No es lo mismo ser hijo de Zeus, el todopoderoso dios de la mitología griega, que de Juan Carlos, el panadero del barrio. Pues pavada de línea genética la que le tocó a Hermes, quien insatisfecho con su ilustre y olímpica descendencia, se calzó el traje de “dios de los viajeros”. Y cómo no rendirle un pequeño homenaje entonces, si hasta Niki Lauda o Mestre recibieron el suyo.

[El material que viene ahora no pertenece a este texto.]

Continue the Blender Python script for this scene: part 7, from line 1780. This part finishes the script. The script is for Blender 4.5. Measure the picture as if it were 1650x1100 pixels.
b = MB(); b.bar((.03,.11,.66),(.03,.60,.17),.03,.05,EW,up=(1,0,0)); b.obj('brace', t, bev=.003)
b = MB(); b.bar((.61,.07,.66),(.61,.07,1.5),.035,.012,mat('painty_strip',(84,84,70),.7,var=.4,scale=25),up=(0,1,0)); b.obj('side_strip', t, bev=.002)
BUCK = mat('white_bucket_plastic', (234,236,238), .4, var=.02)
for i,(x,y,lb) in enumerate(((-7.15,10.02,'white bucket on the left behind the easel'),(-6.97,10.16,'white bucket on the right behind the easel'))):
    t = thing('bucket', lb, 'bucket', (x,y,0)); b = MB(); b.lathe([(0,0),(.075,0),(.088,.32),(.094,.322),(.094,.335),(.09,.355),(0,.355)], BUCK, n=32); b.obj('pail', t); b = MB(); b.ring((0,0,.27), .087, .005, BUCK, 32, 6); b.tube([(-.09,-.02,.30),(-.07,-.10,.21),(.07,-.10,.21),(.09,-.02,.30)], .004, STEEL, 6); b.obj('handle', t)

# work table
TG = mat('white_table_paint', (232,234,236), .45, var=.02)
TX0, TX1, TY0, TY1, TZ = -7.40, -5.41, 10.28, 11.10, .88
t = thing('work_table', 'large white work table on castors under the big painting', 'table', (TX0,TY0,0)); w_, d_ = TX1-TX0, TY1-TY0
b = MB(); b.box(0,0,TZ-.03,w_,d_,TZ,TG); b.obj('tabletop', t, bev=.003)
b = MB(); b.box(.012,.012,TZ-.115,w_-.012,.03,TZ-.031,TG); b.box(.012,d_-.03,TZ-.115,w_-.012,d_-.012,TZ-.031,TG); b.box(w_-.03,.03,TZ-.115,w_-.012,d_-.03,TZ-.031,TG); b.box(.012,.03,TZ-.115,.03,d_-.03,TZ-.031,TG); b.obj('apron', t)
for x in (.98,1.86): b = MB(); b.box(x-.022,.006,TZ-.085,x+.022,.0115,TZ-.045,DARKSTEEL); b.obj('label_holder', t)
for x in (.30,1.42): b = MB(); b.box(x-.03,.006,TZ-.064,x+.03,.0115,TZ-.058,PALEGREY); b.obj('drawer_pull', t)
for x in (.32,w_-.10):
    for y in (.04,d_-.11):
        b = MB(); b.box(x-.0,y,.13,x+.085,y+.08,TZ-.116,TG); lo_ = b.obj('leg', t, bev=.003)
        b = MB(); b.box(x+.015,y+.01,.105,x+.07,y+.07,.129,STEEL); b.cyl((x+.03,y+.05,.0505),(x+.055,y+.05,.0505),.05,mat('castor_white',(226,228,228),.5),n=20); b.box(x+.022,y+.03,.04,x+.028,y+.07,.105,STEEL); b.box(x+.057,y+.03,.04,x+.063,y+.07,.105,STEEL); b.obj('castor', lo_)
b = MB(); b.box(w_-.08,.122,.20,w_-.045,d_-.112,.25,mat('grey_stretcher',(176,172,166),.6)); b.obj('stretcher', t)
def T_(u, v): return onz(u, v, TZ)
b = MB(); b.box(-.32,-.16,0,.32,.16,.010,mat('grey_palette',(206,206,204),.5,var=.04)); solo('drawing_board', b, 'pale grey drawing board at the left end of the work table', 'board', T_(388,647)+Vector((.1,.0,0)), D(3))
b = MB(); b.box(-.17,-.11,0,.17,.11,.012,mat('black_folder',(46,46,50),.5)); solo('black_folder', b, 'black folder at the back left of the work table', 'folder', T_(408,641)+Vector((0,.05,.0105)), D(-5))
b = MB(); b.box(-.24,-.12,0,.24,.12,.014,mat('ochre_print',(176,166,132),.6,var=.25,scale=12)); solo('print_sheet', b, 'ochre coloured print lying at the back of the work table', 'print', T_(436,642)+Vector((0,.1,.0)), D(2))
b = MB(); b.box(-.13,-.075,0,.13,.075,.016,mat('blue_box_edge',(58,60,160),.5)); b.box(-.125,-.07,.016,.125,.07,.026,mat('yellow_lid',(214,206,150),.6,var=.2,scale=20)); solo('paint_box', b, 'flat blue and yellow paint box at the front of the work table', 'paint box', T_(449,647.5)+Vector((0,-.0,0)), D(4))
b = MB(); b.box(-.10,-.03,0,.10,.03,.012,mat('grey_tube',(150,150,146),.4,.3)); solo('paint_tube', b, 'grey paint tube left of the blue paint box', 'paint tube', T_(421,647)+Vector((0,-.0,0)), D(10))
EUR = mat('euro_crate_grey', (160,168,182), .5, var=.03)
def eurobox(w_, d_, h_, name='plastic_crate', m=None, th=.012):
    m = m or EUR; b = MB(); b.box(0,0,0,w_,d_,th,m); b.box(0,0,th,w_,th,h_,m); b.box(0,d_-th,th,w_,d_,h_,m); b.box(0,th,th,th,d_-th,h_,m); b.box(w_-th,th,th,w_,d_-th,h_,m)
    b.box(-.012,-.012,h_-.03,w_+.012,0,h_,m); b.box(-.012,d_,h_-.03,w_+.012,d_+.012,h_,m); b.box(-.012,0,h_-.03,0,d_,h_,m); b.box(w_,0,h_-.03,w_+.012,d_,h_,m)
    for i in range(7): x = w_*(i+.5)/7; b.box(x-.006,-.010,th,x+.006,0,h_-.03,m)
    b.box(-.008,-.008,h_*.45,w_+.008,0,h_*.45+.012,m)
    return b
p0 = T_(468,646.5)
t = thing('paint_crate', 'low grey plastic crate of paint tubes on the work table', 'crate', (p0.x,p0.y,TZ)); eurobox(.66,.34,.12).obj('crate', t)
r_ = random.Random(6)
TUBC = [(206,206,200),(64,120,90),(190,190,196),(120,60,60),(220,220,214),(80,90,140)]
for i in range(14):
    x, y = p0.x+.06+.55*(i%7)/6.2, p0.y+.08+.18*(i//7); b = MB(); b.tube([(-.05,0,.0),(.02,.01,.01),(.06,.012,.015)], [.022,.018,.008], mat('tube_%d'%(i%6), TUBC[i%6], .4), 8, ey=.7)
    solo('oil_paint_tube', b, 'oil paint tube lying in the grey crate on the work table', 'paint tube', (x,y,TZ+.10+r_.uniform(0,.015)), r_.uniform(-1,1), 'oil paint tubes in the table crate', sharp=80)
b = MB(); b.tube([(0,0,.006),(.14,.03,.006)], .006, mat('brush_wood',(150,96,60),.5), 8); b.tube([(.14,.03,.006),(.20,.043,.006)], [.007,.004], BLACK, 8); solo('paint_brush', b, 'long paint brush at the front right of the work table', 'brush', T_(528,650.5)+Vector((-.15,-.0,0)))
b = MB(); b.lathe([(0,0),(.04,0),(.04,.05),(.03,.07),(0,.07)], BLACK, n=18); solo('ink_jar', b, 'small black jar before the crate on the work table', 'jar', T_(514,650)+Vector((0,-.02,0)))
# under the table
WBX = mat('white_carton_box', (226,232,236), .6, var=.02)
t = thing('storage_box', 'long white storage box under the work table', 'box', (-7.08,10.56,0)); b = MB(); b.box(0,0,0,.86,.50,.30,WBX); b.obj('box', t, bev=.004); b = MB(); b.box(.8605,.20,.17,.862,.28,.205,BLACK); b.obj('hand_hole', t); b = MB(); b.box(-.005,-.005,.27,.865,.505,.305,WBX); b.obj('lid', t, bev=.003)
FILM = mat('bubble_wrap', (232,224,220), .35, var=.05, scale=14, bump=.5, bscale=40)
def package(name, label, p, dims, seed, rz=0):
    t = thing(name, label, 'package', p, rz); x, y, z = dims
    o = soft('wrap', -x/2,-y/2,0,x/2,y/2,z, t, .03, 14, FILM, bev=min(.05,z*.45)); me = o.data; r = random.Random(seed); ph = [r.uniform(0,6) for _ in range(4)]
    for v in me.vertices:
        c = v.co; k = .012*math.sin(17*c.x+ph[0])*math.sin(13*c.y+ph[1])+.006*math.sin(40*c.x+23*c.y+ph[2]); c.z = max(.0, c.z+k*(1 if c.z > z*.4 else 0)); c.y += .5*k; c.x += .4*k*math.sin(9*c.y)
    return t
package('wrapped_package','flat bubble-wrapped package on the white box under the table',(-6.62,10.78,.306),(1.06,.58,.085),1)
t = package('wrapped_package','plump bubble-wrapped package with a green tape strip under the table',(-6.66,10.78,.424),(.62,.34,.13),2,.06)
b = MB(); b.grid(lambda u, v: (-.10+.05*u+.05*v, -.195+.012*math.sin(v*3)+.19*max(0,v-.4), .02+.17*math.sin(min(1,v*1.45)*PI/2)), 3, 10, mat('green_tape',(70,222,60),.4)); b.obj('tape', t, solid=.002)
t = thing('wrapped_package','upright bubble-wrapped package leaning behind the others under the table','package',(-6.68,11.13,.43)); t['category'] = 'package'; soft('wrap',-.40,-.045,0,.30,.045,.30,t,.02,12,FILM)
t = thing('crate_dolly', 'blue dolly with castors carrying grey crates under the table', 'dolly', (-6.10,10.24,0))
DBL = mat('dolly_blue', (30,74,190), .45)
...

Nacido del encuentro amoroso entre Zeus y Maya (cómo llovieron rayos y centellas aquella noche), Hermes fue rápidamente designado “mensajero de los dioses”. Una especie de heraldo divino y alado (lo explicitan el sombrero y las sandalias con alas que luce, qué hawaianas ni ocho cuartos), que se la pasaba yendo de un monte sagrado a otro tratando de memorizar recados celestiales. “Decile a la Maya que me deje de romper con cartitas románticas, que si se llegan a enterar Atenea, Hera, Afrodita, Selene, Artemisa, Hestia, Perséfone o María Dolores, se me arma la de San Quintín”, fue uno de los últimos que le dio su padre.
Pero no se quedó ahí el Hermes. Entusiasmado con eso de moverse de acá para allá, le agregó a sus labores el ser custodio de los viajeros, a quienes guiaba en sus periplos por el Peloponeso y allende “Agarrá Georkatis y a la altura de Pitágoras dobla a la izquierda. Entonces tomá el camino que va a Papartopulos y dale derecho hasta Oriclenes. Una vez ahí, pegá la vuelta y seguí”, le indicaba a los caminantes, porque además de caritativo, era muy bromista y picarón.
También se encargó de cuidar a los comerciantes, a los campesinos, a los atletas y hasta a los ladrones. Incluso llegó a ocuparse de llevar a los muertos al inframundo, antes de que los romanos lo fundieran con otro dios y lo llamaran “Mercurio”. El hubiera preferido “Globetrotter” o algo más de su estilo.